Build a realistic operating budget before you write an offer. Include property taxes, insurance for multifamily, maintenance and reserves, utilities you will cover, any management fees, and a vacancy allowance. For taxes, review parcel-level history and appeals trends using the Cook County Assessor’s resources.

Assistance and local resources

Cook County Down Payment Assistance

Cook County’s Down Payment Assistance pilot provides subsidies equal to 5 percent of the purchase price up to $25,000 for eligible buyers. Funds are limited and often released in rounds. Many programs require owner occupancy. Check the current status on the county’s Down Payment Assistance Program page.

IHDA statewide programs

The Illinois Housing Development Authority offers “Access” down payment assistance options that can be paired with FHA, VA, or conventional loans for primary residences. Confirm property type and income limits with an approved lender. See IHDA’s lending programs.

A game plan for Ravenswood buyers

  1. Get preapproved with a lender experienced in Chicago 2–4 unit loans. Ask about: rental income treatment, reserve requirements, appraisal forms, and any local overlays.
  2. Confirm zoning and legal unit count. Order a zoning and permit check early to avoid surprises that can affect financing.
  3. Underwrite the rents. Collect existing leases, and review market rent support. Plan for a conservative vacancy factor.
  4. Model total payment and operating costs. Use recent Cook County tax history, estimate insurance, and set aside maintenance and reserves.
  5. Pick your product. Compare conventional vs FHA vs VA vs portfolio based on down payment, limits, and whether you will occupy a unit.
  6. Plan for appraisal and inspections. Prepare unit access and documents appraisers will request, and decide early if a renovation loan is needed.

Tips for Ravenswood sellers of 2–4 units

  • Gather leases, rent rolls, and utility breakdowns for each unit. Buyers’ lenders will ask for them.
  • Confirm legal unit count and zoning. Correcting an illegal unit late can derail financing.
  • Address safety or deferred maintenance items that could trigger lender repairs. A clean inspection helps the appraisal and timeline.
  • Provide recent tax bills and note any appeals. This helps buyers build accurate operating budgets.

Ready to run numbers on a specific building or talk through loan paths and timing? Connect with John Lyons for neighborhood-specific guidance and a clear plan from preapproval to closing.

FAQs

How much down payment do you need for a 2–4 unit in Ravenswood?

  • For owner-occupants, FHA allows 3.5 percent down and many conventional programs offer as low as 5 percent, subject to lender overlays and reserve requirements.
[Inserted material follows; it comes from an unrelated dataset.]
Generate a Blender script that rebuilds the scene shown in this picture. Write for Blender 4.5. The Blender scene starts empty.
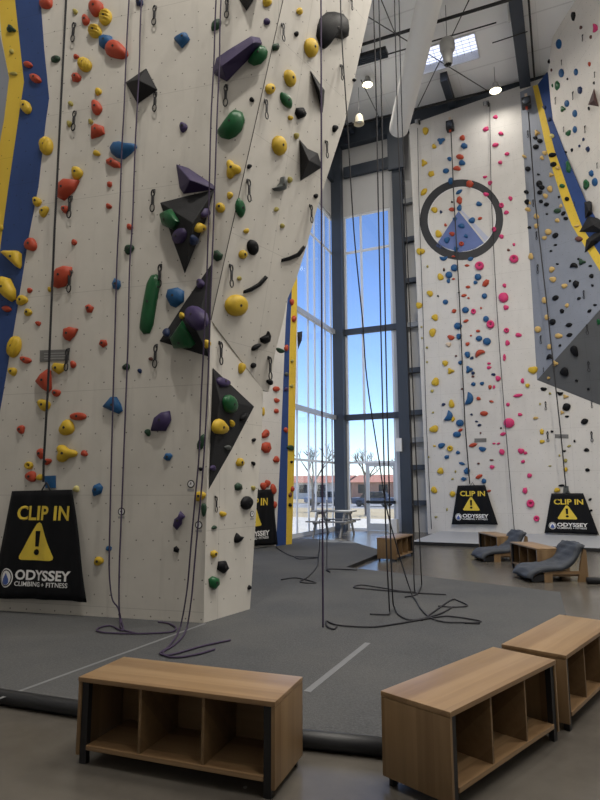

Pure investor loans typically require larger down payments.

Can rental income from other units help you qualify?

  • Often yes. Lenders may credit projected or documented rent when you will live in one unit, but they require specific forms and may limit the amount if you lack rental history.

What loan limits apply to small multi-unit homes in Chicago?

  • For 2025 baseline conforming limits: 2 units $1,032,650, 3 units $1,248,150, 4 units $1,551,250. Check limits for your exact address and loan type.

How are 2–4 unit appraisals handled?

  • Appraisers typically use both sales comparison and income approaches, along with a rent schedule. Expect forms tailored to small income properties and requests for leases if occupied.

Can you use down payment assistance to buy a 2–4 unit?

  • In many cases, yes, if you will occupy one unit and meet program rules. Cook County and IHDA offer assistance programs that can pair with common loan types for primary residences.